Une civilisation grandit par la curiosité, l'ouverture d'esprit, la créativité, le respect, la liberté, l'amour, la tolérance. A l'inverse elle se détruit par l'autoritarisme, l'uniformité de la pensée, le repli sur soi, la peur, la haine. Les dictatures de l'esprit, qu'elles soient politiques ou religieuses condamnent à la nuit, au néant.

Dans la symbolique des couleurs le gris représente la tristesse, la dépression, le désarroi, la solitude et la monotonie. Il traduit quelque part un manque. On ne sait plus, il n'y a plus ni de goût ni d'envie. C'est l'absence d'enthousiasme et de motivation. Qu'est-ce qui fait qu'une religion ou une civilisation glisse peu à peu dans la grisaille, puis dans les ténèbres ?

Le manque d'empathie, de compassion, la logique froide, l'absence de nuance et d'humanité dans l'interprétation et l'application des textes de base sont des éléments de réponse. Mais il n'y a pas que cela. L'autoritarisme, le fait d'imaginer « posséder la vérité » et vouloir imposer ce modèle de société ou de religiosité aux autres, comme si cela était une fin en soi ou la solution à tous les problèmes, voila le danger.

Le comportement paranoïaque s'ajoute immanquablement à cette dérive. L'agressivité caractéristique de cette pathologie, son orgueil, son mépris des autres, sa méfiance, son sentiment de supériorité, tout cela fait glisser peu à peu dans la sombre nuit de la haine. Les crimes récents perpétrés au nom de Dieu par divers groupuscules armés en sont un signe.

Une fois engagé sur ce chemin, les possibilités de retour sont minces pour les membres de ces mouvances extrémistes. L'aveuglement est une caractéristique supplémentaire de ce dérèglement de l'esprit, religieux et politique. La marche arrière n'est guère possible et le pire reste à venir. La montée du nazisme en Europe par exemple a engendré la mort de millions de personnes. Ce fut la plongée dans l'abîme pour la civilisation, sous un déluge de fer et de feu.

La Lumière de l'Espérance

Tout système politique ou religieux devrait être au service de la civilisation pour porter de l'espoir.
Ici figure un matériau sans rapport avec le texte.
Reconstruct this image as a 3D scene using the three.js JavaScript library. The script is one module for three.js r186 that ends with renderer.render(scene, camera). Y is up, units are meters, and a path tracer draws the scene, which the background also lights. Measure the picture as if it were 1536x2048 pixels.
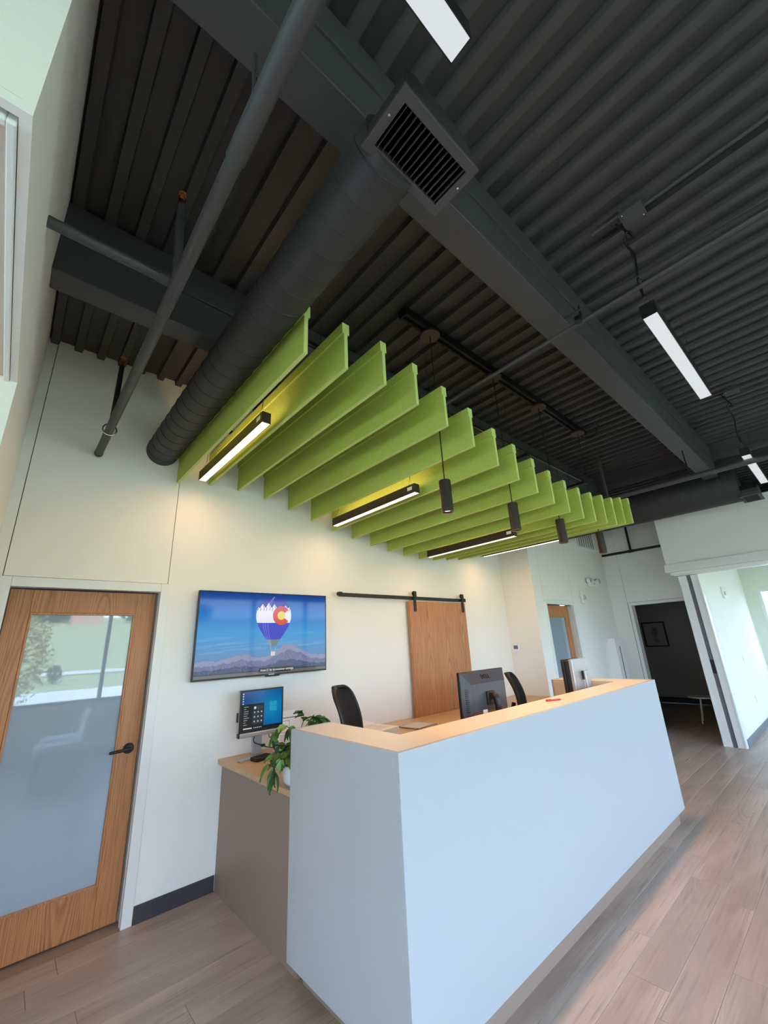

Favoriser ce qui unit, non ce qui divise ; ce qui rassemble, non ce qui exclut ; ce qui respecte la vie, non ce qui la tue. Le Christ a lavé les pieds de ses apôtres pour leur expliquer sa vision du pouvoir. Il s'est mis humblement dans la position de l'esclave pour accomplir ce geste. C'est un signe pour nous. Un pouvoir spirituel ne peut être égoïste et dominateur s'il désire respecter l'esprit de l'Evangile. Sa vocation est d'être au service de tous, « doux et humble de coeur ».

La mission de l’Église est par définition aux antipodes d'une société élitiste ou fermée. Elle est ouverte et ne rejette personne. Elle prend modèle sur le Christ. Avant de guérir les malades par exemple, il ne leur demande pas quelle est leur religion ou leur pays d'origine. Il les sauve, un point c'est tout.

Parfois, au gré des rencontres et des personnes, certaines paroles de Jésus forcent, plus que d'autres, l'admiration et le respect. Au centurion romain, de religion païenne, officier d'une armée qui occupe son pays, Jésus déclare : « Je n'ai jamais vu une si grande foi dans tout Israël. » Pour bien prendre toute la mesure de cette parole, il faut savoir que Jésus avait déjà choisi et appelé ses apôtres. Quelle leçon de vie et d'humilité pour eux quelque part ! Cet étranger, l'occupant, bras armé du grand César de Rome, est reconnu comme enfant de Dieu par le Christ. C'est un homme juste et bon. C'est cet essentiel que voit et retient le Christ lors de leur rencontre.

Il émane toujours de la lumière de la part des êtres riches en miséricorde. Ce rayonnement exprime la bonté, qualité vitale en matière de spiritualité. Sans elle la tolérance ne peut exister. Elle est un des fruits principaux de l'amour.